The Name
One of the first questions people ask me when they meet me for the first time is why are they calling me “Pete” when my business card says “N. Warren Hess, III”. Some people even insist to speak with my brother, Warren, at my law office and they don’t believe that we are the same person. This is the real story of my name.
I was born Newman Warren Hess, III on November 18, 1948. At the time, my grandfather, a Protestant minister from New York was using his given name, Newman Hess. My father, a chemist at Uniroyal, was commonly known as Warren Hess, but was called Pete or Uncle Pete by his close friends and family. My grandfather and father wanted to name me Newman Warren Hess, III, but my mother wanted to name me Peter. A compromise was reached and I was named Newman Warren Hess, III, but called “Pete”. I never realized that my actual name was not Pete until kindergarten at Hop Brook School when the class role was read and I didn’t respond to the name Newman. All of my friends called me Pete throughout high school at Naugatuck High School and college at Boston University.

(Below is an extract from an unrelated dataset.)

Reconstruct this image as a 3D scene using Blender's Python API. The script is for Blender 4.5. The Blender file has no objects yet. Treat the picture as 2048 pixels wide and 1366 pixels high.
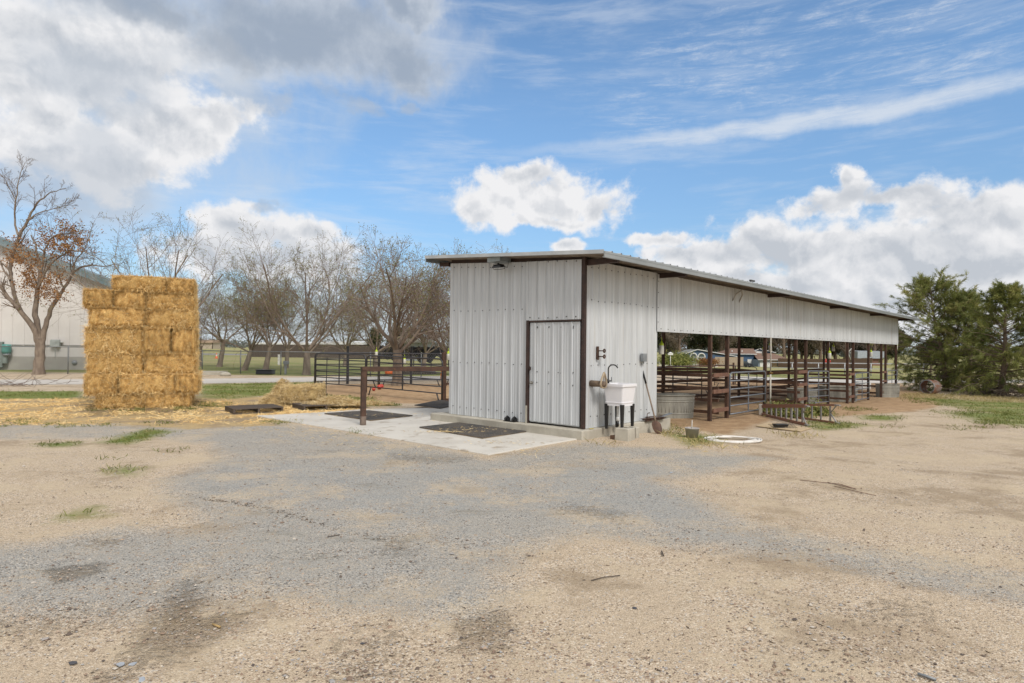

In 1970, after graduating from Boston University, I moved to San Francisco to commence law school at the University of San Francisco. While in law school, I decided to use the name Warren Hess, because it sounded to me like a better name for a lawyer than “Pete”. Upon graduation from the University of San Francisco in 1973, I thought that N. Warren Hess, III, my real name, sounded more lawyerly and I also felt that it would be a tribute to my deceased father. Thereafter, my entire legal career has been conducted under the name of N. Warren Hess, III, but my friends and most people from Naugatuck continue to call me “Pete”. Some of my closest friends also call me Newman because they think that I don’t like the name. The truth is that I am comfortable in my own skin under all variations of my name, but I am most comfortable running for Mayor as “Pete Hess”.